ガエル記

散策

『三国志』横山光輝 第四巻

さて皆さまお待ちかねの曹操物語です。

惚れ惚れ曹操。やんややんや。

 

 

ネタバレしますのでご注意を。

 

 

何進将軍の首が落とされ宮廷は混乱状態に。

まだ幼い帝と協皇子を十常侍たちは城外へ連れ出す。が、馬車が倒れ帝と王子はふたり彷徨うことになってしまう。弱弱しい帝を弟の協皇子が守護していく。ほどなくして十常侍を打ち取ったとして迎えが皇子たちを探し出す。

そこへ下剋上を狙う董卓が現れた。

頼りない帝とはまったく違う利発な協皇子の風格に董卓は一計を案じる。

 

ここでかの呂布が登場する。

 

呂布。『三国志』の中でも有名な武将ですね。以前『三国志』の内容をよく知らなかった頃呂布という強い武将がいて赤兎馬という駿馬を操ったと読んで素晴らしい人物を想像していたのですが何のことはない呂布と言うのは裏切りの代名詞みたいな男でしたね。

ここまで強く優れた才能を持ちながら裏切りを繰り返すいわば下衆な男でなんという無駄な才能かと思わされます。

稀代の美女・貂蝉も彼の本性を見破ってしまったから自害してしまったのでしょう。

虚しい天才ですね。

その才を董卓に認められた呂布は出世欲のために義理ではあるとはいえ父親を殺害する。

董卓にすり寄る男・呂布

なんとなく山下達郎氏思い出した。

 

そして董卓に対抗する気概を持つ男こそ我らが曹操だ。

三国志』の本当の主人公、と横山氏おっしゃってる。やっぱシャアなんだな。

 

この後ほんとに曹操物語。

子どもの頃から美貌の天才でお父様の大のお気に入り。可愛がられてた、ってことは愛情を知って育った子ですね。

大体この叱責の場面がおかしい。

お父様、叱ってるはずなのにほとんど褒めている。叱ったのは最後の「何事か」だけじゃん。大体「お前は顔も良いし」って叱る時言う?「かわいい」って言う?

 

そして人相見に言われた言葉に

奸雄=悪知恵を働かせて英雄となった人、ってことでまさに曹操にぴったりの人相見だったわけです。しかもその言葉に「我が意を得たり」とほくそ笑む。

 

曹操の冷酷さを示す「助けてくれた恩人を容赦なく殺す」エピソード。一ミリの同情もできないのだけど横山光輝氏は曹操を高く評価しているんだよね。

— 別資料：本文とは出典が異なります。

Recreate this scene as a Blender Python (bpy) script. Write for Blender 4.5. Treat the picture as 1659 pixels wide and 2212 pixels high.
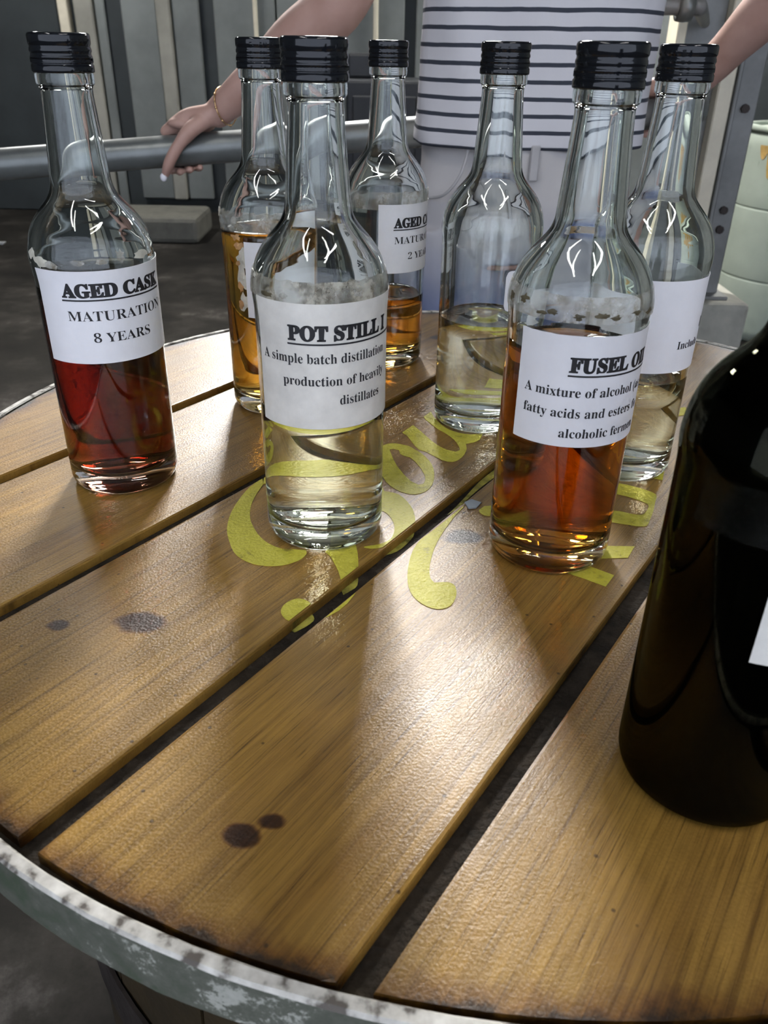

『バビル2世』でもバビル君はヨミが命乞いしても容赦しない。

この徹底した凄みを横山作品は孕んでいると言える。

 

やはり曹操あってこその横山『三国志』であります。

 

ある意味BLポイント。ていうかモロBLポイントだが。

曹操の冷酷さに一度は寝首をかこうとした陳宮だったが自分の前で平然と眠ってしまう曹操の豪胆さに「こういう男こそ乱世が必要とするのかもしれない」と手を止めてしまう。曹操も何度か命拾いをするのだがその一つだ。

深々と更けていく夜、命を奪おうとした男と豪胆さゆえにその命を奪われなかった男。黒く塗りつぶされた闇がふたりを覆っている。構図の妙。

すばらしい一枚絵だ。

 

その後、息子に甘々の曹パパの元に戻って体制を立て直す。

(ここの親の態度も劉備と真逆)

パパは金持ちじゃないけど顔が広いから金持ちを招いてもらって軍費を相談する。

首尾よくいった曹操は本格的に董卓征伐へと走り出す。